"""

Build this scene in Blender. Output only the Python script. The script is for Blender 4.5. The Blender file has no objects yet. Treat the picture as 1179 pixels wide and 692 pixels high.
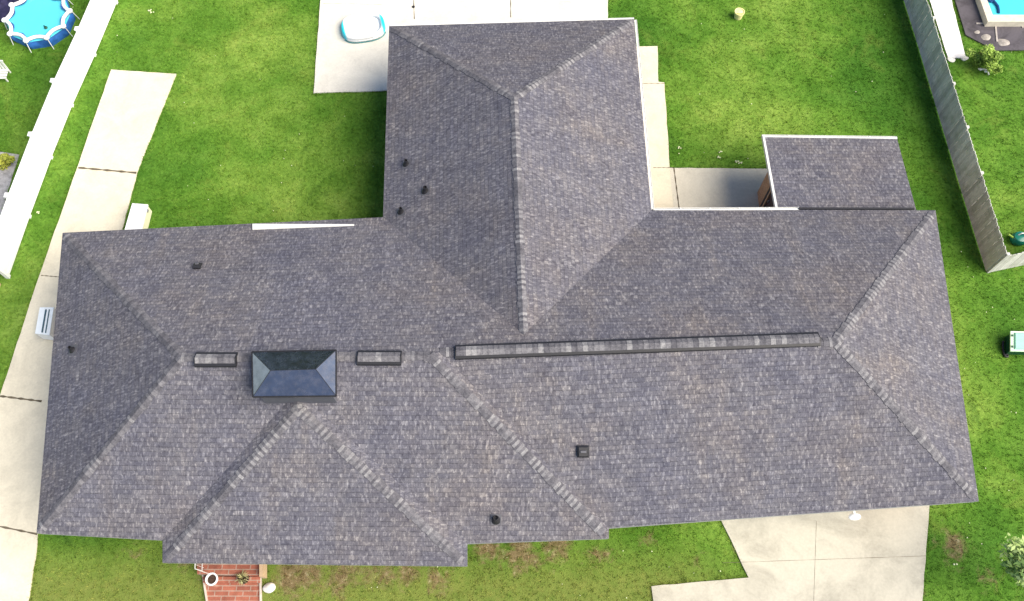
import bpy, math, random
import numpy as np
from mathutils import Vector
random.seed(7); RNG = np.random.default_rng(11)
C = bpy.context.scene.collection
R = math.radians

# ---------------------------------------------------------------- camera, light, exposure
CAM_H, PITCH, FPX = 27.0, 24.0, 1000.0
cam = bpy.data.cameras.new('camera'); camo = bpy.data.objects.new('camera', cam); C.objects.link(camo)
camo.location = (0, 0, CAM_H); camo.rotation_euler = (R(PITCH), 0, 0)
cam.sensor_width = 36; cam.lens = FPX / 1179 * 36; cam.clip_end = 2000; cam.clip_start = .5
bpy.context.scene.camera = camo
SUN_EL, SUN_AZ = 46.0, 110.0          # azimuth clockwise from +Y
w = bpy.data.worlds.new('World'); bpy.context.scene.world = w; w.use_nodes = True
nt = w.node_tree; bg = nt.nodes['Background']; sky = nt.nodes.new('ShaderNodeTexSky')
sky.sky_type = 'NISHITA'; sky.sun_disc = False; sky.sun_elevation = R(SUN_EL); sky.sun_rotation = R(SUN_AZ)
sky.dust_density = 1.0; sky.air_density = 1.0; sky.ozone_density = 1.6
nt.links.new(sky.outputs[0], bg.inputs[0]); bg.inputs[1].default_value = .11
sl = bpy.data.lights.new('sun', 'SUN'); so = bpy.data.objects.new('sun', sl); C.objects.link(so)
sl.energy = 4.4; sl.angle = R(55); sl.color = (1, .90, .74)
az = R(SUN_AZ); el = R(SUN_EL)
sd = Vector((math.sin(az) * math.cos(el), math.cos(az) * math.cos(el), math.sin(el)))
so.rotation_euler = sd.to_track_quat('Z', 'Y').to_euler(); so.location = (0, 0, 40)
vs = bpy.context.scene.view_settings
vs.view_transform = 'Standard'; vs.look = 'None'; vs.gamma = 1; vs.use_curve_mapping = False; vs.exposure = .78

# ---------------------------------------------------------------- point finder: where a measured spot of the survey lies at height z
_c, _s = math.cos(R(PITCH)), math.sin(R(PITCH))
def P(px, py, z=0.0):
    x = (px - 589.5) / FPX; y = -(py - 346) / FPX
    d = (x, y * _c + _s, y * _s - _c); t = (z - CAM_H) / d[2]
    return Vector((d[0] * t, d[1] * t, z))

# ---------------------------------------------------------------- helpers
ROOT = {}
class MB:
    def __init__(s): s.v = []; s.f = []; s.m = []; s.uv = []; s.tone = []
    def face(s, pts, mi=0, uv=None, tone=.5):
        i = len(s.v); s.v += [tuple(p) for p in pts]; s.f.append(tuple(range(i, i + len(pts)))); s.m.append(mi)
        s.uv.append(uv or [(p[0], p[1]) for p in pts]); s.tone.append(tone)
    def box(s, c, size, rz=0, mi=0, tone=.5, bev=0, taper=1.0):
        ca, sa = math.cos(rz), math.sin(rz); hx, hy, hz = size[0] / 2, size[1] / 2, size[2] / 2
        def q(x, y, z): return (c[0] + x * ca - y * sa, c[1] + x * sa + y * ca, c[2] + z)
        if bev:
            b = bev
            loops = []
            for z, k in ((-hz, b), (-hz + b, 0), (hz - b, 0), (hz, b)):
                X, Y = hx - k, hy - k; e = b * .7
                t = taper if z > 0 else 1
                loops.append([q(x * t, y * t, z) for x, y in ((-X + e, -Y), (X - e, -Y), (X, -Y + e), (X, Y - e), (X - e, Y), (-X + e, Y), (-X, Y - e), (-X, -Y + e))])
            s.loft(loops, mi, tone); return
        t = taper
        p = [q(-hx, -hy, -hz), q(hx, -hy, -hz), q(hx, hy, -hz), q(-hx, hy, -hz), q(-hx * t, -hy * t, hz), q(hx * t, -hy * t, hz), q(hx * t, hy * t, hz), q(-hx * t, hy * t, hz)]
        for f in ((3, 2, 1, 0), (4, 5, 6, 7), (0, 1, 5, 4), (1, 2, 6, 5), (2, 3, 7, 6), (3, 0, 4, 7)):
            s.face([p[k] for k in f], mi, None, tone)
    def loft(s, loops, mi=0, tone=.5, cap=True):
        n = len(loops[0])
        for a, b in zip(loops, loops[1:]):
            for k in range(n): s.face([a[k], a[(k + 1) % n], b[(k + 1) % n], b[k]], mi, None, tone)
        if cap: s.face(loops[0][::-1], mi, None, tone); s.face(loops[-1], mi, None, tone)
    def lathe(s, c, prof, n=20, mi=0, sx=1, sy=1, rz=0, tone=.5, cap=True, axis=None):
        loops = []
        for r, z in prof:
            L = []
            for k in range(n):
                a = 2 * math.pi * k / n; x, y = r * math.cos(a) * sx, r * math.sin(a) * sy
                x, y = x * math.cos(rz) - y * math.sin(rz), x * math.sin(rz) + y * math.cos(rz)
                L.append((c[0] + x, c[1] + y, c[2] + z))
            loops.append(L)
        s.loft(loops, mi, tone, cap)
    def bar(s, a, b, w, h, mi=0, tone=.5, up=Vector((0, 0, 1))):
        a = Vector(a); b = Vector(b); d = (b - a).normalized(); side = d.cross(up)
        if side.length < 1e-4: side = Vector((1, 0, 0))
        side.normalize(); u = side.cross(d)
        L = [[p + side * x * w / 2 + u * y * h / 2 for x, y in ((-1, -1), (1, -1), (1, 1), (-1, 1))] for p in (a, b)]
        s.loft(L, mi, tone)
    def tube(s, pts, rad, n=8, mi=0, tone=.5, closed=False):
        pts = [Vector(p) for p in pts]; loops = []
        for i, p in enumerate(pts):
            a = pts[i - 1] if (i or closed) else p; b = pts[(i + 1) % len(pts)] if (i < len(pts) - 1 or closed) else p
            d = (b - a).normalized(); side = d.cross(Vector((0, 0, 1)))
            if side.length < 1e-3: side = Vector((1, 0, 0))
            side.normalize(); u = side.cross(d); r = rad[i] if isinstance(rad, (list, tuple)) else rad
            loops.append([p + (side * math.cos(2 * math.pi * k / n) + u * math.sin(2 * math.pi * k / n)) * r for k in range(n)])
        if closed: loops.append(loops[0])
        s.loft(loops, mi, tone, cap=not closed)
    def slab(s, poly, z0, z1, mi=0, tone=.5):
        lo = [(p[0], p[1], z0) for p in poly]; hi = [(p[0], p[1], z1) for p in poly]
        ar = sum(a[0] * b[1] - b[0] * a[1] for a, b in zip(poly, list(poly[1:]) + [poly[0]]))
        if ar < 0: lo.reverse(); hi.reverse()
        s.loft([lo, hi], mi, tone)
    def build(s, name, mats, parent=None, smooth=False, weld=True, origin=None):
        me = bpy.data.meshes.new(name)
        off = ROOT.get(parent.name, Vector()) if parent else (Vector(origin) if origin is not None else Vector())
        me.from_pydata([(v[0] - off[0], v[1] - off[1], v[2] - off[2]) for v in s.v], [], s.f)
        for m in (mats if isinstance(mats, (list, tuple)) else [mats]): me.materials.append(m)
        me.polygons.foreach_set('material_index', s.m)
        uvl = me.uv_layers.new(name='UVMap'); uvl.data.foreach_set('uv', [c for f in s.uv for p in f for c in p])
        at = me.attributes.new('tone', 'FLOAT', 'FACE'); at.data.foreach_set('value', s.tone)
        if weld:
            import bmesh
            bm = bmesh.new(); bm.from_mesh(me); bmesh.ops.remove_doubles(bm, verts=bm.verts, dist=1e-4); bm.to_mesh(me); bm.free()
        if smooth:
            me.polygons.foreach_set('use_smooth', [True] * len(me.polygons))
            me.set_sharp_from_angle(angle=R(40))
        o = bpy.data.objects.new(name, me); C.objects.link(o)
        if parent: o.parent = parent; ROOT[o.name] = off
        else: o.location = off
        return o
def tag(o, label=None, cat=None, group=None, kind=None):
    if label: o['label'] = label
    if cat: o['category'] = cat
    if group: o['group'] = group
    if kind: o['kind'] = kind
    return o
def empty(name, loc, label, cat, group=None):
    o = bpy.data.objects.new(name, None); o.empty_display_size = .2; C.objects.link(o); o.location = loc
    ROOT[o.name] = Vector(loc); return tag(o, label, cat, group)

# ---------------------------------------------------------------- materials
class N:
    def __init__(s, name, rough=.8, spec=.3, metal=0):
        s.m = bpy.data.materials.new(name); s.m.use_nodes = True; s.t = s.m.node_tree; s.b = s.t.nodes['Principled BSDF']
        s.b.inputs['Roughness'].default_value = rough; s.b.inputs['Specular IOR Level'].default_value = spec; s.b.inputs['Metallic'].default_value = metal
    def n(s, t, **k):
        nd = s.t.nodes.new(t)
        for a, v in k.items(): setattr(nd, a, v)
        return nd
    def l(s, a, b): s.t.links.new(a, b)
    def set(s, sock, v):
        if isinstance(v, bpy.types.NodeSocket): s.l(v, sock)
        else: sock.default_value = v
    def math(s, op, a, b=0.0, c=None, clamp=False):
        nd = s.n('ShaderNodeMath', operation=op, use_clamp=clamp); s.set(nd.inputs[0], a); s.set(nd.inputs[1], b)
        if c is not None: s.set(nd.inputs[2], c)
        return nd.outputs[0]
    def noise(s, vec, scale, detail=3, rough=.55, dist=0):
        nd = s.n('ShaderNodeTexNoise'); s.l(vec, nd.inputs['Vector']); nd.inputs['Scale'].default_value = scale
        nd.inputs['Detail'].default_value = detail; nd.inputs['Roughness'].default_value = rough; nd.inputs['Distortion'].default_value = dist
        return nd.outputs['Fac']
    def ramp(s, f, stops, interp='LINEAR'):
        nd = s.n('ShaderNodeValToRGB'); s.l(f, nd.inputs[0]); cr = nd.color_ramp; cr.interpolation = interp
        while len(cr.elements) < len(stops): cr.elements.new(.5)
        for e, (p, c) in zip(cr.elements, stops): e.position = p; e.color = (*c, 1) if len(c) == 3 else c
        return nd.outputs[0]
    def mix(s, f, a, b, mode='MIX'):
        nd = s.n('ShaderNodeMix', data_type='RGBA', blend_type=mode)
        s.set(nd.inputs[0], f)
        for sock, v in ((nd.inputs[6], a), (nd.inputs[7], b)):
            if isinstance(v, tuple): sock.default_value = (*v, 1)
            else: s.l(v, sock)
        return nd.outputs[2]
    def mr(s, v, a, b, c=0., d=1.):
        nd = s.n('ShaderNodeMapRange'); s.l(v, nd.inputs[0])
        for i, x in enumerate((a, b, c, d)): nd.inputs[i + 1].default_value = x
        return nd.outputs[0]
    def col(s, c): s.set(s.b.inputs['Base Color'], c if not isinstance(c, tuple) else (*c, 1))
    def bump(s, h, dist=.01, st=.6):
        nd = s.n('ShaderNodeBump'); nd.inputs['Distance'].default_value = dist; nd.inputs['Strength'].default_value = st
        s.l(h, nd.inputs['Height']); s.l(nd.outputs[0], s.b.inputs['Normal'])
    def obj(s): return s.n('ShaderNodeTexCoord').outputs['Object']
    def tone(s): return s.n('ShaderNodeAttribute', attribute_name='tone').outputs['Fac']
    def pos(s): return s.n('ShaderNodeNewGeometry').outputs['Position']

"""

Could the lines from the top of the material through the line with "R = math.radians" be repeated exactly, pictures left out?

* [FULL SOLUTION]:
Build this scene in Blender. Output only the Python script. The script is for Blender 4.5. The Blender file has no objects yet. Treat the picture as 1179 pixels wide and 692 pixels high.
import bpy, math, random
import numpy as np
from mathutils import Vector
random.seed(7); RNG = np.random.default_rng(11)
C = bpy.context.scene.collection
R = math.radians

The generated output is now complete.